--- The exercise ---
Your task is to retype the lines from the opening of the material through the line that includes "COL = scene.collection". Do not copy the pictures.

--- Exercise materials ---
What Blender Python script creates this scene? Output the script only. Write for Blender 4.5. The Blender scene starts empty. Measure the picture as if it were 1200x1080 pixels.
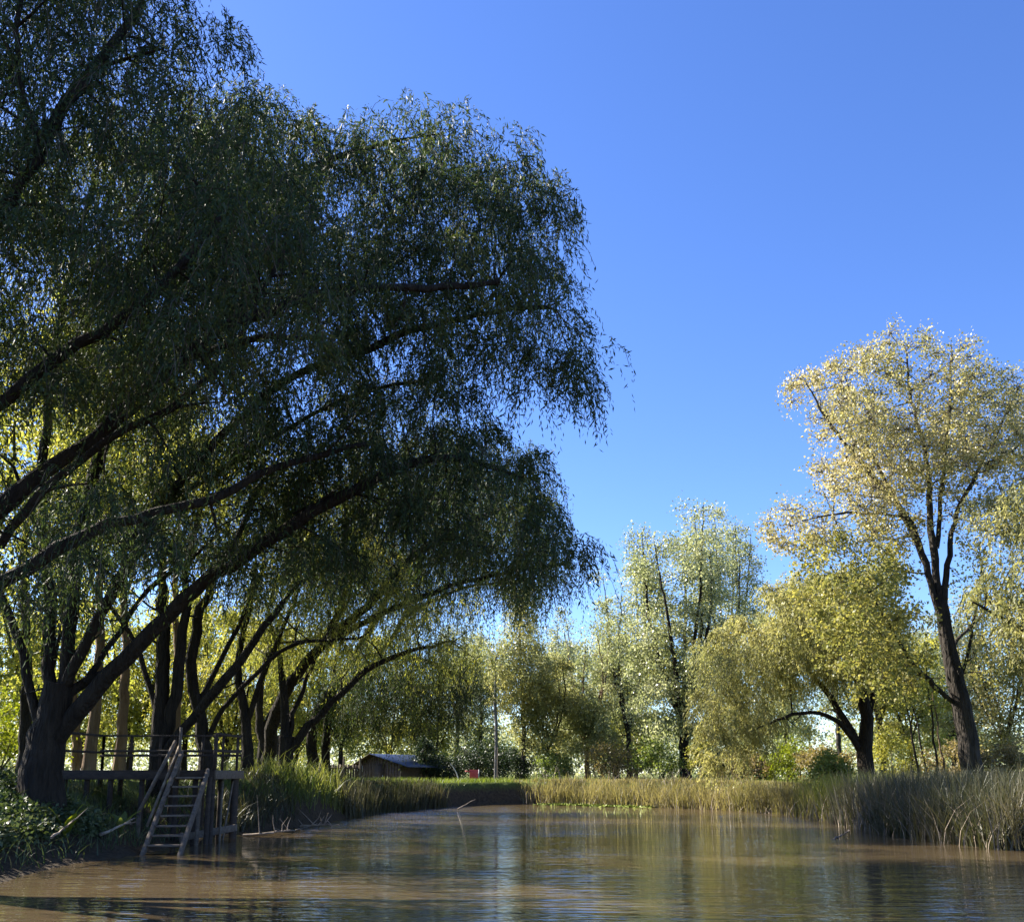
import bpy, math, random
import numpy as np
from mathutils import Vector

R = math.radians
rng = np.random.default_rng(7)
random.seed(7)
scene = bpy.context.scene
COL = scene.collection

# ------------------------------------------------------------------ camera model
F, CX, CY = 1128.0, 600.0, 707.0          # focal length and principal point in photo pixels (1200 x 1080)
PITCH = R(10.0)
CAM = np.array([0.0, 0.0, 1.7])
FW = np.array([0, math.cos(PITCH), math.sin(PITCH)])
UP = np.array([0, -math.sin(PITCH), math.cos(PITCH)])
RT = np.array([1.0, 0, 0])

def ray(px, py):
    return FW + RT * (px - CX) / F + UP * (CY - py) / F
def at(px, py, Y):                         # world point on that sight line at distance Y north of the viewer
    d = ray(px, py)
    return CAM + d * (Y / d[1])
def on(px, py, z=0.0):                     # world point on that sight line at height z
    d = ray(px, py)
    return CAM + d * ((z - CAM[2]) / d[2])
def at_arr(px, py, Y):
    px = np.asarray(px, float); py = np.asarray(py, float); Y = np.asarray(Y, float)
    d = FW[None] + RT[None] * ((px - CX) / F)[:, None] + UP[None] * ((CY - py) / F)[:, None]
    return CAM[None] + d * (Y / d[:, 1])[:, None]

# ------------------------------------------------------------------ mesh helpers
class MB:
    def __init__(s):
        s.v = []; s.q = []; s.m = []; s.n = 0
    def add(s, v, q, mi=0):
        v = np.asarray(v, np.float32); q = np.asarray(q, np.int64)
        s.v.append(v); s.q.append(q + s.n); s.m.append(np.full(len(q), mi, np.int32)); s.n += len(v)
    def tube(s, pts, rad, sides=6, mi=0, cap=True):
        p = np.asarray(pts, float); n = len(p)
        r = np.full(n, rad, float) if np.isscalar(rad) else np.asarray(rad, float)
        t = np.gradient(p, axis=0); t /= np.linalg.norm(t, axis=1)[:, None] + 1e-9
        ref = np.array([0.31, 0.95, 0.05]) if abs(t[0] @ np.array([0.31, 0.95, 0.05])) < 0.9 else np.array([1.0, 0, 0])
        a = np.cross(t, ref); a /= np.linalg.norm(a, axis=1)[:, None] + 1e-9
        b = np.cross(t, a)
        ang = np.linspace(0, 2 * np.pi, sides, endpoint=False)
        ring = p[:, None, :] + r[:, None, None] * (a[:, None, :] * np.cos(ang)[None, :, None] + b[:, None, :] * np.sin(ang)[None, :, None])
        v = ring.reshape(-1, 3)
        i = np.arange(n - 1)[:, None] * sides; k = np.arange(sides)[None, :]; k2 = (k + 1) % sides
        q = np.stack([i + k, i + k2, i + sides + k2, i + sides + k], -1).reshape(-1, 4)
        s.add(v, q, mi)
        if cap and sides == 4:
            s.add(ring[0], [[3, 2, 1, 0]], mi); s.add(ring[-1], [[0, 1, 2, 3]], mi)
        elif cap:
            for e, rg in ((0, ring[0]), (n - 1, ring[-1])):
                c = np.vstack([rg, p[e][None]])
                s.add(c, [[j, (j + 1) % sides, sides, sides] for j in range(sides)] if False else
                      [[j, (j + 1) % sides, (j + 2) % sides, sides] for j in range(0, sides, 2)], mi)
    def box(s, c, size, M=None, mi=0):
        h = np.asarray(size, float) / 2
        v = np.array([[x, y, z] for x in (-1, 1) for y in (-1, 1) for z in (-1, 1)], float) * h
        if M is not None: v = v @ np.asarray(M).T
        s.add(v + np.asarray(c, float), [[0, 1, 3, 2], [4, 6, 7, 5], [0, 4, 5, 1], [2, 3, 7, 6], [0, 2, 6, 4], [1, 5, 7, 3]], mi)
    def beam(s, a, b, w, h, mi=0, up=(0, 0, 1)):      # rectangular bar from a to b
        a = np.asarray(a, float); b = np.asarray(b, float); d = b - a; L = np.linalg.norm(d); d /= L
        u = np.asarray(up, float)
        if abs(d @ u) > 0.97: u = np.array([0, 1.0, 0])
        sx = np.cross(d, u); sx /= np.linalg.norm(sx); sz = np.cross(sx, d)
        s.box((a + b) / 2, (L, w, h), np.stack([d, sx, sz], 1), mi)
    def build(s, name, mats, parent=None, base=(0, 0, 0), smooth=False, bevel=0.0):
        v = np.vstack(s.v) - np.asarray(base, np.float32); q = np.vstack(s.q); m = np.concatenate(s.m)
        me = bpy.data.meshes.new(name)
        me.vertices.add(len(v)); me.vertices.foreach_set('co', v.astype(np.float32).ravel())
        me.loops.add(len(q) * 4); me.loops.foreach_set('vertex_index', q.astype(np.int32).ravel())
        me.polygons.add(len(q)); me.polygons.foreach_set('loop_start', (np.arange(len(q)) * 4).astype(np.int32))
        me.polygons.foreach_set('loop_total', np.full(len(q), 4, np.int32))
        me.polygons.foreach_set('material_index', m)
        if smooth: me.polygons.foreach_set('use_smooth', np.ones(len(q), bool))
        if not isinstance(mats, (list, tuple)): mats = [mats]
        for x in mats: me.materials.append(x)
        me.update(calc_edges=True)
        if len(q) < 30000: me.validate()
        o = bpy.data.objects.new(name, me); COL.objects.link(o)
        if parent is not None: o.parent = parent
        else: o.location = Vector(base)
        if bevel:
            b = o.modifiers.new('bevel', 'BEVEL'); b.width = bevel; b.segments = 2; b.limit_method = 'ANGLE'
        return o

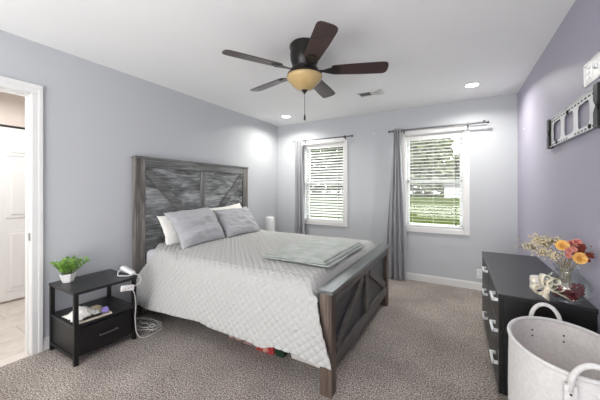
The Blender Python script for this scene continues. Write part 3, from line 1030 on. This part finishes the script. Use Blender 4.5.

--- Complete answer ---
What Blender Python script creates this scene? Output the script only. Write for Blender 4.5. The Blender scene starts empty. Measure the picture as if it were 1200x1080 pixels.
import bpy, math, random
import numpy as np
from mathutils import Vector

R = math.radians
rng = np.random.default_rng(7)
random.seed(7)
scene = bpy.context.scene
COL = scene.collection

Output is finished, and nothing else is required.